On December 8, 1980, after Reagan’s landslide victory, Stan convened conservatives, involved in the Presidential Transition.  “Inchon” became the primary forum for sharing operational intelligence and maximizing the success of the Reagan Revolution. Its credo was “people equal policy” and focused on preventing “Evans Law” from manifesting itself in the Reagan era.  His famous law was, “When ‘our people’ get to the point where they can do us some good, they stop being ‘our people.’”  Co-chaired by Stan, members of Reagan’s Kitchen Cabinet, and myself, Inchon launched a generation of solid conservatives “behind enemy lines” in the executive branch (thus the Inchon reference).   Many of Inchon’s leaders went onto populate the Gingrich Revolution in Congress.

One other part of assailing the liberal pillars of Washington was to make sure conservatives had fun.  That is why Stan helped form the Coolidge Society, Conservative Club, and Conservative Cabaret.  These became models for today’s diverse array of conservative networking, social, and charitable enterprises, which help newcomers to the Nation’s Capital learn, and thrive, among the like-minded.  

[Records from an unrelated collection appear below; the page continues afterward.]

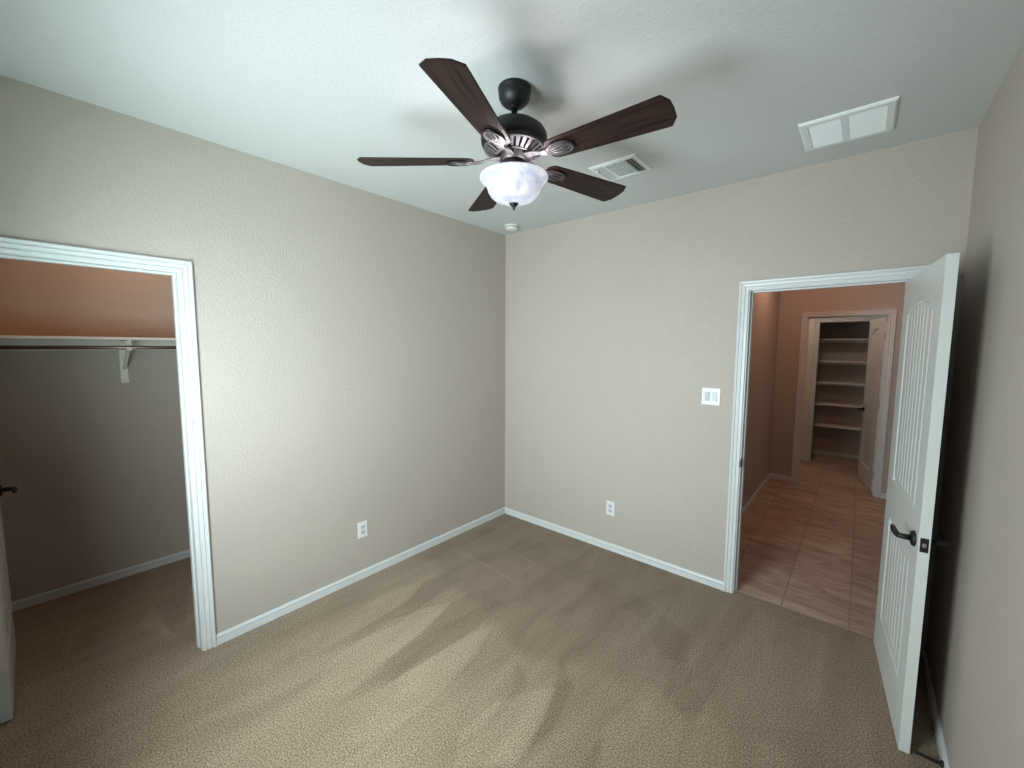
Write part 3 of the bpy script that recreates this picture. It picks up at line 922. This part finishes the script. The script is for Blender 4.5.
bm = bmesh.new(); box(bm, .0005, .006, -.020, .020, -.300, -.071, .001); box(bm, .0185, .024, -.020, .020, -.071, -.001, .001)
for z in (-.11, -.20, -.28): lathe(bm, [(0, 0), (.005, 0), (.004, .002), (0, .003)], 12, Matrix.Translation((.006, 0, z)) @ Matrix.Rotation(PI / 2, 4, 'Y'))
obj('wall_plate', bm, 'shelf', bk)
bm = bmesh.new(); box(bm, .019, .320, -.012, .012, -.0065, -.0005, .001); obj('shelf_arm', bm, 'shelf', bk)
bm = bmesh.new()
brace = [(.005, -.200), (.06, -.178), (.14, -.125), (.22, -.082), (.262, -.066)]
for s in (-1,):
    t = bmesh.new(); rg_ = []
    for i, (x, z) in enumerate(brace):
        a = brace[max(0, i - 1)]; b = brace[min(len(brace) - 1, i + 1)]
        dx, dz = b[0] - a[0], b[1] - a[1]; l = math.hypot(dx, dz); nx, nz = -dz / l * .007, dx / l * .007
        rg_.append([t.verts.new(p) for p in ((x + nx, -.009, z + nz), (x + nx, .009, z + nz), (x - nx, .009, z - nz), (x - nx, -.009, z - nz))])
    for A, B in zip(rg_, rg_[1:]):
        for i in range(4): t.faces.new((A[i], A[(i + 1) % 4], B[(i + 1) % 4], B[i]))
    t.faces.new(rg_[0]); t.faces.new(rg_[-1])
    bmesh.ops.recalc_face_normals(t, faces=t.faces); merge(bm, t)
obj('brace', bm, 'shelf', bk)
bm = bmesh.new()       # hook round the rod
cx, cz, rr = .295, -.050, .0185
arc = [(.285, 0, -.005), (.272, 0, -.018)] + [(cx + rr * math.cos(a), 0, cz + rr * math.sin(a)) for a in [math.radians(d) for d in range(160, 372, 14)]]
t = bmesh.new(); rg_ = []
for i, p in enumerate(arc):
    a = arc[max(0, i - 1)]; b = arc[min(len(arc) - 1, i + 1)]
    dx, dz = b[0] - a[0], b[2] - a[2]; l = math.hypot(dx, dz); nx, nz = -dz / l * .002, dx / l * .002
    rg_.append([t.verts.new(q) for q in ((p[0] + nx, -.014, p[2] + nz), (p[0] + nx, .014, p[2] + nz), (p[0] - nx, .014, p[2] - nz), (p[0] - nx, -.014, p[2] - nz))])
for A, B in zip(rg_, rg_[1:]):
    for i in range(4): t.faces.new((A[i], A[(i + 1) % 4], B[(i + 1) % 4], B[i]))
t.faces.new(rg_[0]); t.faces.new(rg_[-1])
bmesh.ops.recalc_face_normals(t, faces=t.faces); merge(bm, t)
obj('rod_hook', bm, 'shelf', bk)

# ------------------------------------------------------------------ linen closet shelves
ordn = ['topmost white shelf in the linen closet beyond the hall', 'second white linen closet shelf from the top', 'middle one of the five white linen closet shelves',
        'fourth white linen closet shelf from the top', 'lowest white shelf in the linen closet beyond the hall']
for k, z in enumerate((1.825, 1.492, 1.165, .838, .502)):
    r = empty('linen_shelf', (2.6, 5.08, z)); tag(r, ordn[k], 'shelf', 'linen closet shelves')
    bm = bmesh.new(); box(bm, -.6, .6, -.30, 0, -.018, 0, .002); obj('shelf_board', bm, 'shelf', r)
    bm = bmesh.new(); box(bm, -.6, .6, -.018, 0, -.060, -.018, .002); obj('cleat', bm, 'shelf', r)
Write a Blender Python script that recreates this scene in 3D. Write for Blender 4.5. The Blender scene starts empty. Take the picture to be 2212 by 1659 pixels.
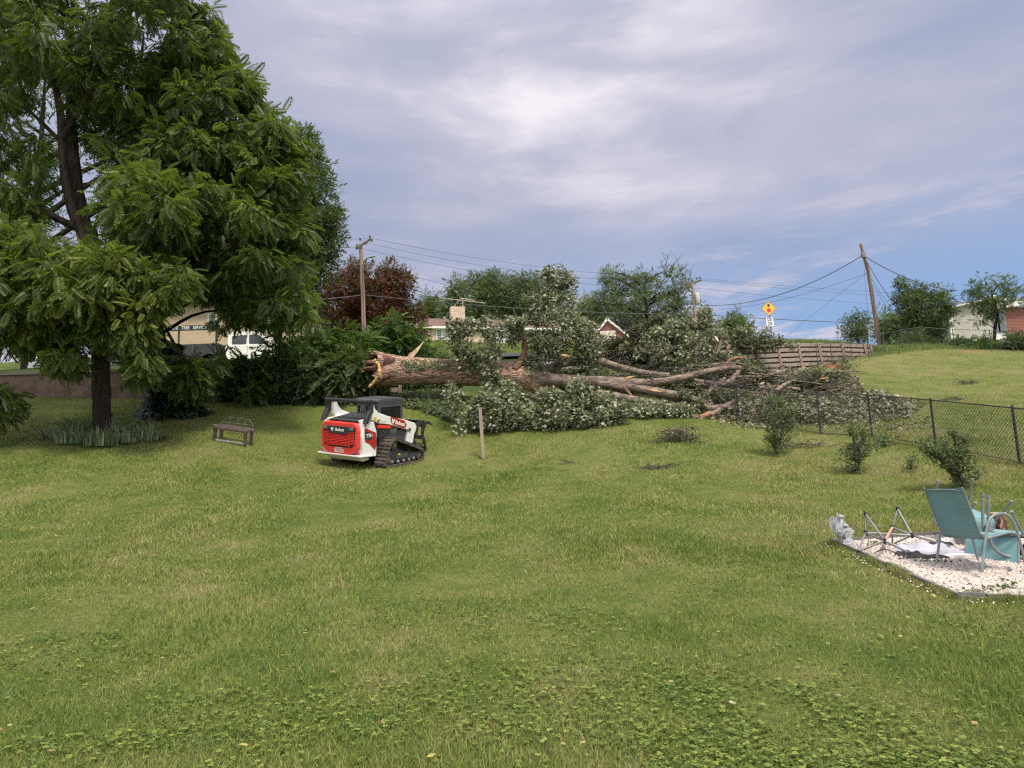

One of Stan’s historic accomplishment towers above all the rest. Those who knew him are recalling his ceaseless devotion to mentoring young people.  His door was always open.  There was always an extra chair at any table where he ate and drank.  He always answered his phone.  He always had time to listen & reflect, provide advice & support, and take action to help.  He was a mentor to us all.

The formal obituaries declared that Stan Evans had no immediate survivors.  They are wrong.  Thousands of conservative activists owe their lives and livelihoods to Stan Evans.  We are all Stan’s descendants.

[Scot Faulkner was Stan’s friend since 1978.  He served as Reagan’s Director of Personnel, on the Reagan White House Staff, and as Chief Administrative Officer of the U.S. House of Representatives.]